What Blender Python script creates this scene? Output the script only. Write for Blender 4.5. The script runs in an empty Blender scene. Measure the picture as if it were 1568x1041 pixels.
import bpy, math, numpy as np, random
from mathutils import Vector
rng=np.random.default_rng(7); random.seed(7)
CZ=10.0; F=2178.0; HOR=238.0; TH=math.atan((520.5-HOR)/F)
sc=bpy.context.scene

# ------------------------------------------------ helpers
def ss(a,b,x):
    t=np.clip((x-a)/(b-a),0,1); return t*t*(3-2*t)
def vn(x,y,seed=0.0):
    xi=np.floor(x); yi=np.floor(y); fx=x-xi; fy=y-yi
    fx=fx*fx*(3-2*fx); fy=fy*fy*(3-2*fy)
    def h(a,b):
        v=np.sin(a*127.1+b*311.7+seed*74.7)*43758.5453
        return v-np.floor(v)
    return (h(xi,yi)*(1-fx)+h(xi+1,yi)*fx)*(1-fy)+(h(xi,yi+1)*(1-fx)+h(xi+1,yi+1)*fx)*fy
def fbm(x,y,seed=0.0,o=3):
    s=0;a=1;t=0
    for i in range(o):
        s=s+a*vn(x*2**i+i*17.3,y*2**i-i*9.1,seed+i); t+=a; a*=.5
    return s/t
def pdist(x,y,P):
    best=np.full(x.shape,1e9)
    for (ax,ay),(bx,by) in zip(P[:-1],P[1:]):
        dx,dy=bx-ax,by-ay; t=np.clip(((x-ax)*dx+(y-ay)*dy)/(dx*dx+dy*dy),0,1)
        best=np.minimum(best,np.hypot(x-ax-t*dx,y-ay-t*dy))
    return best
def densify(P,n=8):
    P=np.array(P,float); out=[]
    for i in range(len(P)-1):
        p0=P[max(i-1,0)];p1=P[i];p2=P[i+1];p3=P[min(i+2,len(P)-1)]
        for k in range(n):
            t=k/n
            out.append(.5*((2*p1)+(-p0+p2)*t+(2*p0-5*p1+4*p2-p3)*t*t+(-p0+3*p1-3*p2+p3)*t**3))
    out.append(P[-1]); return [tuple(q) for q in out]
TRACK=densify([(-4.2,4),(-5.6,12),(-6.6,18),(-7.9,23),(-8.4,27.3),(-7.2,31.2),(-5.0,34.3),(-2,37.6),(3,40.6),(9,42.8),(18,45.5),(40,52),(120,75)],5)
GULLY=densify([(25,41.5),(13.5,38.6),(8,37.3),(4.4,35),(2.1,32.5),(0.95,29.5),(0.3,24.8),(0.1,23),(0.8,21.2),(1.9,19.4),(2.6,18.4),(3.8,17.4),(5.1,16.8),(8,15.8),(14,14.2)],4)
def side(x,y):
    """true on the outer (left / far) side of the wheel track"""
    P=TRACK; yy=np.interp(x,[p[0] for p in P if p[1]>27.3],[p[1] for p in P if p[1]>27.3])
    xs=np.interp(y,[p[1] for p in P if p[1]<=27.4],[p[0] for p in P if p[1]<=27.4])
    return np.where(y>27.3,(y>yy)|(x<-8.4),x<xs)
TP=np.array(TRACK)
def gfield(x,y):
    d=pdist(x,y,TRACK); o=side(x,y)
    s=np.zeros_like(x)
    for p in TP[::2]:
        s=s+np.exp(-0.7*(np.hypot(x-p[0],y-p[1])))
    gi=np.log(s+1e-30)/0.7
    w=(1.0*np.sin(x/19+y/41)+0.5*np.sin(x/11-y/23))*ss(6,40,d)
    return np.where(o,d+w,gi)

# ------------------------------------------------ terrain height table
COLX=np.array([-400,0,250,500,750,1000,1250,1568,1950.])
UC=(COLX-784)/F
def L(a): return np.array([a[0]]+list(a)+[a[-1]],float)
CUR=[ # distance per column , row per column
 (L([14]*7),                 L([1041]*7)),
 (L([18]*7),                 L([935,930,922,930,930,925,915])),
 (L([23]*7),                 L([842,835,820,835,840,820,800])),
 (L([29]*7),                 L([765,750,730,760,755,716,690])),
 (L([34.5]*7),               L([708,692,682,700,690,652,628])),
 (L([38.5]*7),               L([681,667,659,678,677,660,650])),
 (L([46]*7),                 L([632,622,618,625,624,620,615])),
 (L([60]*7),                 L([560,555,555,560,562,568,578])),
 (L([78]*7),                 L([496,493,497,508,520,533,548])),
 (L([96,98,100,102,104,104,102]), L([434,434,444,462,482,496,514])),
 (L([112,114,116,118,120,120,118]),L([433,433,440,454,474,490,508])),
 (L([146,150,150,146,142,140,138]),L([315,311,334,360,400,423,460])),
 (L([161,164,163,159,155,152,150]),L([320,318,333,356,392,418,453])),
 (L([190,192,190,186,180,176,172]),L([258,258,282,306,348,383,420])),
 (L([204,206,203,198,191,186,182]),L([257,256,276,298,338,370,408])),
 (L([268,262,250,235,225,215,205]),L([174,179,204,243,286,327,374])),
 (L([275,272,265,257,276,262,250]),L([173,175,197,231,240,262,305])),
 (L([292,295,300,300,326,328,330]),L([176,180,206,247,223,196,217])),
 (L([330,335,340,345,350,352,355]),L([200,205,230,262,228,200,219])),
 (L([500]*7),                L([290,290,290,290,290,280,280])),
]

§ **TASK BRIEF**
Output the lines above verbatim and in full.

§ **WORKED SOLUTION**
What Blender Python script creates this scene? Output the script only. Write for Blender 4.5. The script runs in an empty Blender scene. Measure the picture as if it were 1568x1041 pixels.
import bpy, math, numpy as np, random
from mathutils import Vector
rng=np.random.default_rng(7); random.seed(7)
CZ=10.0; F=2178.0; HOR=238.0; TH=math.atan((520.5-HOR)/F)
sc=bpy.context.scene

# ------------------------------------------------ helpers
def ss(a,b,x):
    t=np.clip((x-a)/(b-a),0,1); return t*t*(3-2*t)
def vn(x,y,seed=0.0):
    xi=np.floor(x); yi=np.floor(y); fx=x-xi; fy=y-yi
    fx=fx*fx*(3-2*fx); fy=fy*fy*(3-2*fy)
    def h(a,b):
        v=np.sin(a*127.1+b*311.7+seed*74.7)*43758.5453
        return v-np.floor(v)
    return (h(xi,yi)*(1-fx)+h(xi+1,yi)*fx)*(1-fy)+(h(xi,yi+1)*(1-fx)+h(xi+1,yi+1)*fx)*fy
def fbm(x,y,seed=0.0,o=3):
    s=0;a=1;t=0
    for i in range(o):
        s=s+a*vn(x*2**i+i*17.3,y*2**i-i*9.1,seed+i); t+=a; a*=.5
    return s/t
def pdist(x,y,P):
    best=np.full(x.shape,1e9)
    for (ax,ay),(bx,by) in zip(P[:-1],P[1:]):
        dx,dy=bx-ax,by-ay; t=np.clip(((x-ax)*dx+(y-ay)*dy)/(dx*dx+dy*dy),0,1)
        best=np.minimum(best,np.hypot(x-ax-t*dx,y-ay-t*dy))
    return best
def densify(P,n=8):
    P=np.array(P,float); out=[]
    for i in range(len(P)-1):
        p0=P[max(i-1,0)];p1=P[i];p2=P[i+1];p3=P[min(i+2,len(P)-1)]
        for k in range(n):
            t=k/n
            out.append(.5*((2*p1)+(-p0+p2)*t+(2*p0-5*p1+4*p2-p3)*t*t+(-p0+3*p1-3*p2+p3)*t**3))
    out.append(P[-1]); return [tuple(q) for q in out]
TRACK=densify([(-4.2,4),(-5.6,12),(-6.6,18),(-7.9,23),(-8.4,27.3),(-7.2,31.2),(-5.0,34.3),(-2,37.6),(3,40.6),(9,42.8),(18,45.5),(40,52),(120,75)],5)
GULLY=densify([(25,41.5),(13.5,38.6),(8,37.3),(4.4,35),(2.1,32.5),(0.95,29.5),(0.3,24.8),(0.1,23),(0.8,21.2),(1.9,19.4),(2.6,18.4),(3.8,17.4),(5.1,16.8),(8,15.8),(14,14.2)],4)
def side(x,y):
    """true on the outer (left / far) side of the wheel track"""
    P=TRACK; yy=np.interp(x,[p[0] for p in P if p[1]>27.3],[p[1] for p in P if p[1]>27.3])
    xs=np.interp(y,[p[1] for p in P if p[1]<=27.4],[p[0] for p in P if p[1]<=27.4])
    return np.where(y>27.3,(y>yy)|(x<-8.4),x<xs)
TP=np.array(TRACK)
def gfield(x,y):
    d=pdist(x,y,TRACK); o=side(x,y)
    s=np.zeros_like(x)
    for p in TP[::2]:
        s=s+np.exp(-0.7*(np.hypot(x-p[0],y-p[1])))
    gi=np.log(s+1e-30)/0.7
    w=(1.0*np.sin(x/19+y/41)+0.5*np.sin(x/11-y/23))*ss(6,40,d)
    return np.where(o,d+w,gi)

# ------------------------------------------------ terrain height table
COLX=np.array([-400,0,250,500,750,1000,1250,1568,1950.])
UC=(COLX-784)/F
def L(a): return np.array([a[0]]+list(a)+[a[-1]],float)
CUR=[ # distance per column , row per column
 (L([14]*7),                 L([1041]*7)),
 (L([18]*7),                 L([935,930,922,930,930,925,915])),
 (L([23]*7),                 L([842,835,820,835,840,820,800])),
 (L([29]*7),                 L([765,750,730,760,755,716,690])),
 (L([34.5]*7),               L([708,692,682,700,690,652,628])),
 (L([38.5]*7),               L([681,667,659,678,677,660,650])),
 (L([46]*7),                 L([632,622,618,625,624,620,615])),
 (L([60]*7),                 L([560,555,555,560,562,568,578])),
 (L([78]*7),                 L([496,493,497,508,520,533,548])),
 (L([96,98,100,102,104,104,102]), L([434,434,444,462,482,496,514])),
 (L([112,114,116,118,120,120,118]),L([433,433,440,454,474,490,508])),
 (L([146,150,150,146,142,140,138]),L([315,311,334,360,400,423,460])),
 (L([161,164,163,159,155,152,150]),L([320,318,333,356,392,418,453])),
 (L([190,192,190,186,180,176,172]),L([258,258,282,306,348,383,420])),
 (L([204,206,203,198,191,186,182]),L([257,256,276,298,338,370,408])),
 (L([268,262,250,235,225,215,205]),L([174,179,204,243,286,327,374])),
 (L([275,272,265,257,276,262,250]),L([173,175,197,231,240,262,305])),
 (L([292,295,300,300,326,328,330]),L([176,180,206,247,223,196,217])),
 (L([330,335,340,345,350,352,355]),L([200,205,230,262,228,200,219])),
 (L([500]*7),                L([290,290,290,290,290,280,280])),
]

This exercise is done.